Есть один способ убить пушкинское обаяние: прицепить его к чему-то одному, конечному. Когда же фантастическим образом он оказывается прицеплен ко всему, объем и масштаб явления сохраняется даже в бесконечном накручивании профанаций. Разумеется, при этом все время хочется очистить от них истину. Прочесть ее "с нуля".
Как формулирует Дружников, ссылаясь на Томашевского (и, надо думать, выражая безотчетное желание всех тех читателей Пушкина, которые замордованы пушкинистами): "Пора вдвинуть Пушкина в исторический процесс и изучать его так же, как и всякого рядового деятеля литературы".

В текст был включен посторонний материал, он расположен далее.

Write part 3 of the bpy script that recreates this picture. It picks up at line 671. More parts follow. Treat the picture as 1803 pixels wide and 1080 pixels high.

Когда я мысленно пытаюсь это сделать, то впадаю в состояние невесомости; я чувствую, что тот процесс, в который мне хочется вдвинуть Пушкина, только потому и существует в моем сознании, что он смоделирован исходя из Пушкина. Его как бы некуда "вдвинуть", кроме как в самого себя, а вдвинутый в самого себя — он исчезает. Это, так сказать, рама, в которую можно вставить "все", предбытие, из которого можно вывести "все", это "все", которое рождается из "ничего" и в нулевой точке означает "ничто".
Перенесясь "под небо Шиллера и Гете", скажу, что сходное ощущение неуловимого всетождества вызывает у меня фигура автора "Фауста". С Шиллером — понятно, с какого "боку" его брать, а Гете — не "возьмешь": равновелик "всей" немецкой культуре, а начнешь вытягивать по ниточке — вдруг исчезнет, как клубок.
Так и Пушкин. Пока он магнетически собран в поле русской культуры, он ей равновелик, он — "наше все". Перенесенный в другое культурное поле — пропадает. Западные читатели, читая Пушкина в переводах, не могут разглядеть в нем ничего, чего они уже не знали бы хотя бы из того же Гете, Байрона, Шекспира, Бернса и из послепушкинских русских гениев, со всех "боков" высветивших реальность: Толстого, Чехова, Достоевского и Тургенева (подбор имен — из цитируемой Дружниковым лекции Дмитрия Святополка-Мирского, которую тот успел прочесть в секции критики только что созданного Союза писателей СССР после того, как вернулся возрождаться из английской эмиграции, и перед тем, как отправился погибать в сталинские лагеря).